Translation and the Construction
of Identity: Abstracts
Date: 12-14 August 2004
Venue: Sookmyung Women's University, Seoul, Korea
Plenary Session
The Culture of Translation and Postcolonial Identity
Harish Trivedi University of Delhi, India
I seek to argue in this paper that the ways in which identity is (trans)formed
through translation themselves undergo a disabling transformation in a
postcolonial situation, and that the construction of linguistic and cultural
identity is, therefore, a radically different process in a postcolonial society.
Traditionally, among autonomous nations, translation has constituted an
enriching mode of reception, tolerance and pluralism but, in a colonial
situation, it becomes an instrument of unequal power-play and of forcible
super-imposition, which then go far beyond the acceptable parameters of fertile
cross-cultural hybridity such as translation is known to facilitate.
I propose to substantiate this argument through focusing on three widely
disjunct and contrastive phases in the history of the activity of translation in
India. In the precolonial phase, up to about 1600 A.D., a stage of mutually
assimilative and accommodative gradation existed between the various indigenous
Indian languages which virtually obviated the necessity for explicit
translation. In the colonial phase, there emerged, in contrast, a resistant
contestatory situation involving an indigenous master-language (Sanskrit)
vis-a-vis the colonial master-language (English) as alternative source language
for translation. And in the postcolonial phase, we have witnessed a permeation
of Indian languages by English through a process of indirect and insidious
translation, both in the high literary domain (in poetry and fiction) as well as
in the popular and mundane sphere (the print and the audio-visual media).
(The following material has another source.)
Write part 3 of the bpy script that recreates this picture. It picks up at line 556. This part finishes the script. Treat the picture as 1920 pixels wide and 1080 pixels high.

The far from cheering conclusion of my argument is that postcolonialism has
proved to be far too brutal a global force to let survive that democratic
camaraderie in the republic of languages which alone can guarantee the
continuing good health of translation, especially as a constitutive element of
distinct and grounded identity. Judging by the experience of India, the
postcolonial has served to make of translation a subservient and servile field,
if not to threaten to erase, ultimately, the very possibility of translation.